Aggregators can collect a great deal of little value since the quality at the source points may be lacking depending upon what our own personal expectations and standards of quality are. To say that a particular book is "a great read" or a "landmark in thinking" is unhelpful if the reasons for this are not clearly stated.

In addition, there seems to be a lack of connection between the books being mentioned on weblogs/websites and what the particular value of each book is to the owner/writer. Worse, books are often "recommended" without having any more reason than "they're out there." I have one such Amazonian tool on the home page of my own site that I am experimenting with (and remain suspect of - this is something for a separate entry).

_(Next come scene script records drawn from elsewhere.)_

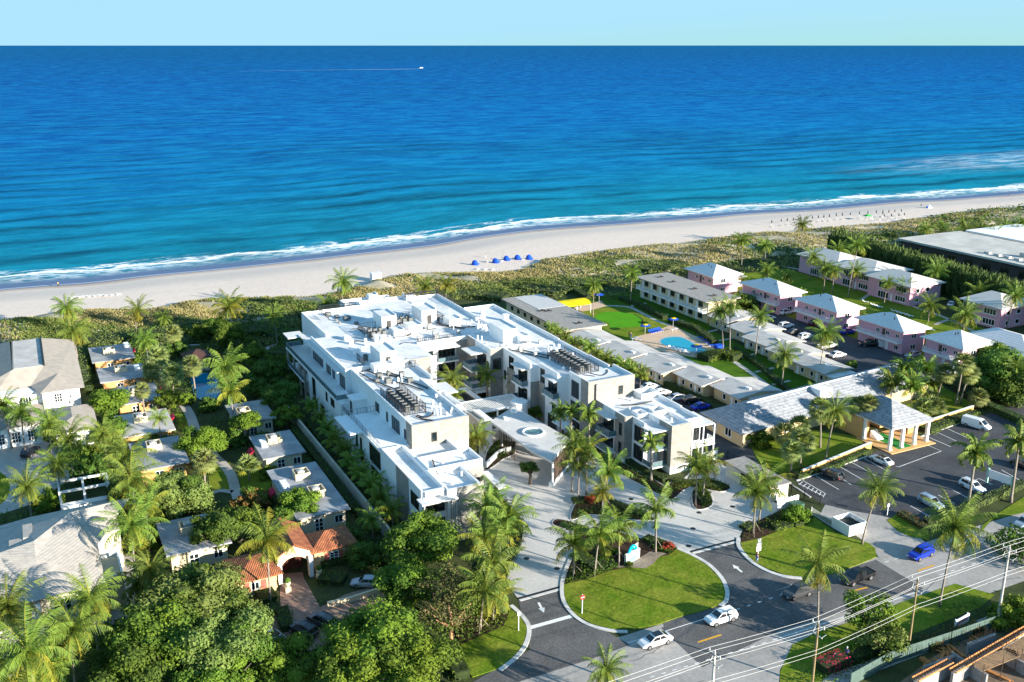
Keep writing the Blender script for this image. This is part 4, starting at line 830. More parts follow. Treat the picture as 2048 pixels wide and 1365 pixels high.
for i in range(2):
    for j in range(9): ac_unit(95.0+i*1.8, 158.2+j*1.4, 12.3, f"grey air conditioner on the right wing roof, {['left','right'][i]} row, {ORD[j]} from the front", 'roof units of the right wing')
for i in range(3):
    for j in range(2): ac_unit(65.6+i*1.3, 199.6+j*2.6, 12.35, f"grey air conditioner left of the tall roof box, {['front','back'][j]} row, {ORD[i]} from the left", 'roof units of the back left roof')
for i in range(3):
    for j in range(2): ac_unit(74.4+i*1.5, 207.2+j*1.9, 12.3, f"grey air conditioner between the two tall roof boxes, {['front','back'][j]} row, {ORD[i]} from the left", 'roof units between the roof boxes')
for j in range(3): ac_unit(83.8, 206.2+j*1.7, 12.3, f"grey air conditioner behind the black screen on the back right roof, {ORD[j]} from the front", 'roof units of the back right roof')
ac_unit(58.6, 183.8, 12.5, 'grey air conditioning unit beside the roof box nearest the left edge of the building', 'roof units')
# entrance canopy in the court
E_ = Bld('entrance_canopy', 'long pointed white entrance canopy with a round skylight over the forecourt', 'canopy', 79, 148)
b = MB().prism([(74.9, 158.2), (82.6, 163.4), (84.2, 143.5), (76.4, 136.4), (75.4, 141.5)], 5.0, 5.45); E_.put(b, 'roof', mat('canopy_membrane', (0.62, 0.60, 0.57), 0.8, c2=(0.54, 0.52, 0.5), scale=0.3, fine=0.05))
b = MB(); b.tube([(79.5+1.95*math.cos(t), 149.2+1.95*math.sin(t), 5.6) for t in np.linspace(0, 2*math.pi, 33)], 0.22, 6); f = E_.put(b, 'skylight_frame', WHITE)
b = MB(); b.cyl(79.5, 149.2, 5.44, 5.62, 1.85, 28); E_.put(b, 'skylight_glass', mat('skylight_glass', (0.12, 0.22, 0.2), 0.05, 0.3, 0.8, spec=0.8), f)
for (x, y) in ((77.0, 137.2), (83.6, 145), (76.2, 156)): b = MB().box(x, x+.3, y, y+.3, 0, 5.0); E_.put(b, 'column', WHITE)
b = MB()
for k in range(18): b.box(77.4+k*.33, 77.53+k*.33, 137.4+k*.30, 137.6+k*.30, 0.6, 5.0)
E_.put(b, 'slat_screen', DARKW); b = MB()
for k in range(10): b.box(76.0, 76.12, 150+k*.7, 150.15+k*.7, 0.3, 5.0)
E_.put(b, 'slat_screen', DARKW); b = MB().prism([(76.8, 136.8), (83.6, 143.0), (83.2, 143.6), (76.4, 137.4)], 0, 0.9); E_.put(b, 'plinth', WHITE)
b = MB(); b.box(77.6, 78.5, 157.4, 158.3, 5.45, 5.9); b.box(80.6, 81.4, 159.9, 160.8, 5.45, 5.9); E_.put(b, 'roof_vent', WHITE)
E2 = Bld('pergola', 'white framed pergola with dark slats behind the pointed entrance canopy', 'pergola', 79, 166)
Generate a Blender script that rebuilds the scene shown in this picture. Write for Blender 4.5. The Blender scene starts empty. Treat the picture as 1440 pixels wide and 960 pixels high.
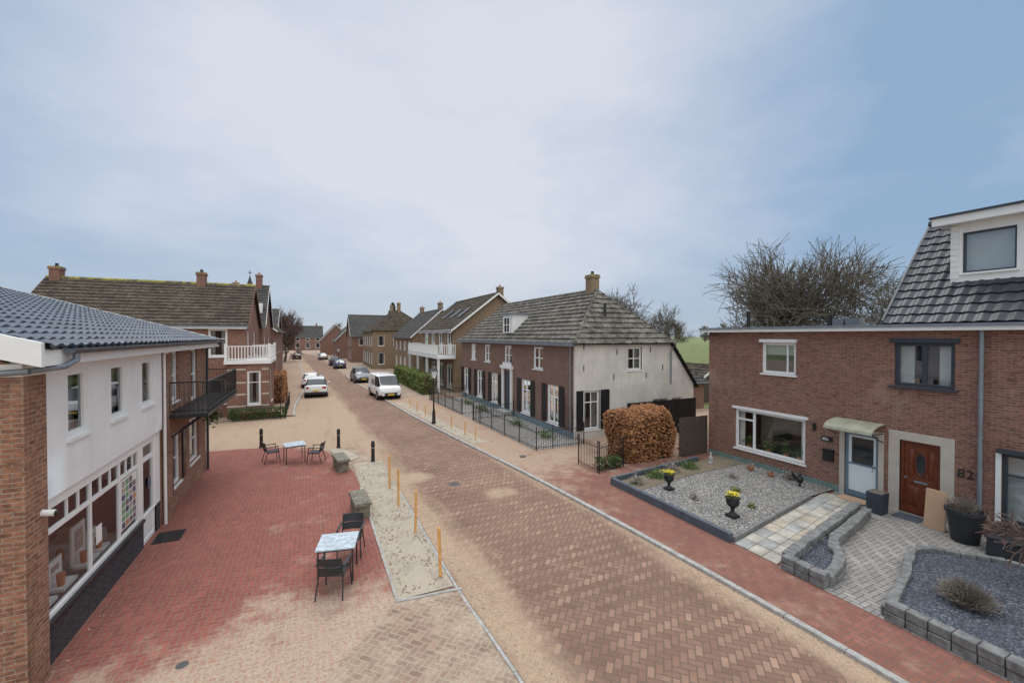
import bpy, bmesh, math, random
from mathutils import Vector, Matrix
R = math.radians
rnd = random.Random(7)
SC = bpy.context.scene

# ------------------------------------------------------------------ node helpers
def new_mat(name):
    m = bpy.data.materials.new(name); m.use_nodes = True
    nt = m.node_tree; nt.nodes.clear()
    out = nt.nodes.new('ShaderNodeOutputMaterial')
    b = nt.nodes.new('ShaderNodeBsdfPrincipled')
    nt.links.new(b.outputs[0], out.inputs[0])
    return m, nt, b
def put(nt, sock, v):
    if isinstance(v, bpy.types.NodeSocket): nt.links.new(v, sock)
    elif isinstance(v, (tuple, list)):
        n = len(sock.default_value)
        v = tuple(v)
        if len(v) < n: v = v + (1,)
        sock.default_value = v[:n]
    else: sock.default_value = v
def mth(nt, op, a, b=None, c=None, clamp=False):
    n = nt.nodes.new('ShaderNodeMath'); n.operation = op; n.use_clamp = clamp
    put(nt, n.inputs[0], a)
    if b is not None: put(nt, n.inputs[1], b)
    if c is not None: put(nt, n.inputs[2], c)
    return n.outputs[0]
def mix(nt, f, a, b, mode='MIX'):
    n = nt.nodes.new('ShaderNodeMix'); n.data_type = 'RGBA'; n.blend_type = mode
    put(nt, n.inputs[0], f); put(nt, n.inputs[6], a); put(nt, n.inputs[7], b)
    return n.outputs[2]
def mrange(nt, v, a, b, c=0.0, d=1.0, smooth=True):
    n = nt.nodes.new('ShaderNodeMapRange')
    if smooth: n.interpolation_type = 'SMOOTHSTEP'
    put(nt, n.inputs[0], v)
    for i, x in enumerate((a, b, c, d)): n.inputs[i+1].default_value = x
    return n.outputs[0]
def pos(nt):
    g = nt.nodes.new('ShaderNodeNewGeometry'); return g.outputs['Position']
def sep(nt, v):
    s = nt.nodes.new('ShaderNodeSeparateXYZ'); nt.links.new(v, s.inputs[0]); return s.outputs
def comb(nt, x, y, z=0.0):
    c = nt.nodes.new('ShaderNodeCombineXYZ'); put(nt, c.inputs[0], x); put(nt, c.inputs[1], y); put(nt, c.inputs[2], z); return c.outputs[0]
def noise(nt, vec, scale, detail=4, rough=.55, out=0):
    n = nt.nodes.new('ShaderNodeTexNoise'); nt.links.new(vec, n.inputs['Vector'])
    n.inputs['Scale'].default_value = scale; n.inputs['Detail'].default_value = min(detail, 6); n.inputs['Roughness'].default_value = rough
    return n.outputs[out]
def bump(nt, b, h, strength=.4, dist=.02):
    n = nt.nodes.new('ShaderNodeBump'); n.inputs['Strength'].default_value = strength; n.inputs['Distance'].default_value = dist
    nt.links.new(h, n.inputs['Height']); nt.links.new(n.outputs[0], b.inputs['Normal'])
def sc(c, k): return tuple(x*k for x in c[:3])

# ------------------------------------------------------------------ materials
def plain(name, col, rough=.6, var=.25, nscale=3., metal=0., spec=.4, bmp=0., bscale=60., streak=0.):
    m, nt, b = new_mat(name); p = pos(nt)
    n = noise(nt, p, nscale, 5, .65)
    f = mrange(nt, n, .25, .75)
    c = mix(nt, f, sc(col, 1-var), sc(col, 1+var*.5))
    if streak:
        s = sep(nt, p); sv = comb(nt, mth(nt, 'MULTIPLY', mth(nt, 'ADD', s[0], s[1]), 3.), mth(nt, 'MULTIPLY', s[2], .35))
        c = mix(nt, mrange(nt, noise(nt, sv, 1.2, 5, .7), .48, .75, 0, streak), c, sc(col, .5))
        c = mix(nt, mth(nt, 'MULTIPLY', mrange(nt, s[2], .9, .0), streak*1.5, clamp=True), c, sc(col, .55))
    put(nt, b.inputs['Base Color'], c)
    put(nt, b.inputs['Roughness'], mrange(nt, n, .3, .7, max(.02, rough-.08), min(1, rough+.08)))
    b.inputs['Metallic'].default_value = metal; b.inputs['Specular IOR Level'].default_value = spec
    if bmp: bump(nt, b, noise(nt, p, bscale, 3), bmp, .01)
    return m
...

For webloggers in particular, this means that more time will need to be spent with fewer books and more thought will need to be given as to how the book has influenced their own line of thought. We don't need to be writing extensive generic reviews of each book, but it would seem that a better practice might be to cull the aspects of the book that are of personal interest and provide an explanation as to how it enhances our own thinking and ideas. This is a much slower and more intensive approach to the network marketing of books, but one that also provides greater benefit and value to the reader.

It might also means that many of the automated tools, such as Amazon link aggregation, may be more of a distraction than anything else. If tools like these are to make us more efficient in some way, then the quality of what they present has to be the main design consideration, not merely the quantity of what they present - unless, of course, the weblog really a retail outlet in disguise.